Speaker Mickelson has rightly complained about Marsy’s Law as the prime example (and maybe the only really solid example) of how a ballot measure backed solely by out-of-state money leads to laws that aren’t relevant or helpful to South Dakota. Speaker Mickelson’s pre-general campaign finance report for 2016 shows but apparently Mickelson didn’t want to make that argument in 2016, when he accepted $7,100 in contributions from out-of-state PACs to secure his reëlection in District 13:

Out-of-state PAC contributions to Mickelson for District 13 House, pre-general report, 2016.10.27.
Out-of-state PAC contributions to Mickelson for District 13 House, pre-general report, 2016.10.27.
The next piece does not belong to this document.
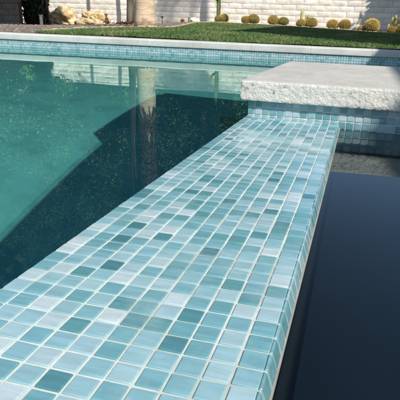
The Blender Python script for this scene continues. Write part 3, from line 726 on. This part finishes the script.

These contributions constitute less than one tenth of the total cash income Mickelson reported as of October 27, 2016. But they still represent one spike in the two-pronged attack Mickelson makes on his own political standing when he attacks the crime victims bill of rights and pushes his unconstitutional initiative to ban out-of-state money from ballot question campaigns. He is right to say Marsy’s Law and Henry T. Nicholas’s campaign mad money are bad for South Dakota. If he gets the Legislature to put a Marsy’s Law repeal on the 2018 ballot, I’ll support that repeal. But he must bear his own indictment for accepting influential out-of-state cash, and he must bear the burden of telling voters—the same voters who reëlected him—that they made a mistake in 2016.

2 Comments

  1. Donald Pay

    It might be a better strategy to repeal and replace by amending the Amendment. Voters will see it as just another arrogant attempt to undo what they did.

    Mickelson admits there are some good things in the amendment. Keep them. Have a rational discussion about that bad or too costly parts. Then it is up to the voters.

  2. Amendment would be better than appeal, Donald, but I’m not sure Mickelson could put anything like what he’s proposing on the ballot without its being branded as a repeal of the voters’ will. It seems that Mickelson feels that even the good things the amendment does are better done in state law. The only thing that saves him here from the sharpest criticism is that he has to put it to the voters instead of being able to repeal their will himself in Pierre.

    I wonder: will voting on the crime victims’ bill of rights again after it passed in 2016 be any more odious than voting on redistricting again after it failed in 2016?